The company reported sales of €11.42 billion for the three months ended September, slightly above analyst estimates of €11.4 billion, according to a company statement released Thursday. Sales rose 1.3% in local currencies, supported by what
Saint-Gobain described it as a “gradual recovery in Europe” and “good momentum in Asia-Pacific and Latin America.”
Like-for-like sales declined 0.2%, improving from a 1.8% drop in the second quarter. On a reported basis, sales were down 1.3%, reflecting currency depreciation, particularly in the Americas.
In Europe, Saint-Gobain’s largest region, sales increased 1.2% in local currencies and 0.6% like-for-like, marking the first return to growth since early 2023.
The company said the U.K. delivered “further growth,” driven by residential and energy-efficiency solutions, while France “stabilized,” helped by improving housing indicators.
In Southern Europe, the Middle East, and Africa, sales rose 1.5% like-for-like, lifted by strong activity in Spain, Italy, and the United Arab Emirates.
Performance in the Americas was mixed. Regional sales contracted 1% in local currencies, as North America declined 6.5% like-for-like amid what Saint-Gobain called “continued softness in new construction” and the absence of major weather-related demand for roofing.

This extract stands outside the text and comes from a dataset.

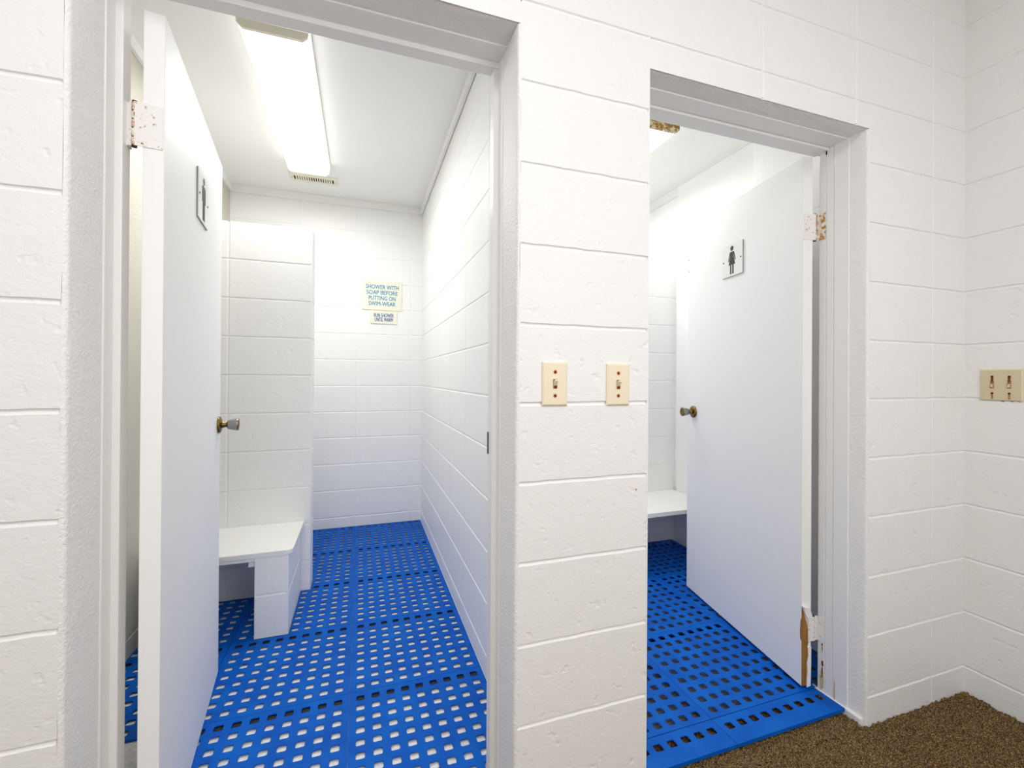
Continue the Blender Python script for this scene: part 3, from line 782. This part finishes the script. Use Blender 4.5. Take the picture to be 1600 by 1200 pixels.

Latin America, however, grew 12.8% in local currencies, driven by double-digit growth in construction chemicals and industrial solutions.
The Asia-Pacific region remained a bright spot, with sales up 8.4% in local currencies. Growth was led by India and Southeast Asia, with India achieving “double-digit volume growth” and further market share gains, supported by strong demand for sustainable construction solutions.
Saint-Gobain reaffirmed its 2025 full-year outlook, saying it expects an operating margin of more than 11%. The company also said the integration of recent acquisitions “is progressing well, delivering the expected synergies.”